About her visit to Lahore, Ilhan fondly said, “I have seen Lahore in movies from the age of five but it has been an incredible experience to visit Lahore in person and see the Punjabi culture.” It was like the fulfilment of a wish list, she added.
“Once I share my experiences on social media, all those who come across my experiences will love to buy a ticket and fly to Lahore,” she said.
On climate change, the US congresswoman said it was a real issue and the US, as a global leader, “thinks it important to make investments in the global community to ward off the challenges of climate change. There have to be investments in renewable energy to ensure our younger generations inherit a planet that is liveable”.
Ilhan said she would fight the exploitative use of water of Punjab rivers by India as she had done in the case of El Salvador, Guatemala and Honduras.
About the Pakistani food, she said she enjoyed the spicy food. Her husband, Tim, was also fond of the spicy Pakistani food and his US-Pakistani friends provided it in plenty.

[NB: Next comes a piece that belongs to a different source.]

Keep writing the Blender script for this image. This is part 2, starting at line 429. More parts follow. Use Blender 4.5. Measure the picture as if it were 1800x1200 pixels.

In her message to the Pakistani diaspora in the US, she said their participation in the civil society and electoral process was vital to make a niche on the political scene in the US. To the Pakistani girls and women, the US congresswoman said the youth had limitless potential.
The women needed to realise their inner potential to ensure their external liberation, they needed to believe in their powers, and the society would not change unless they were ready to fight for themselves and the rights of others.
She urged the women from the Pakistani minorities to take an active part in politics to be heard.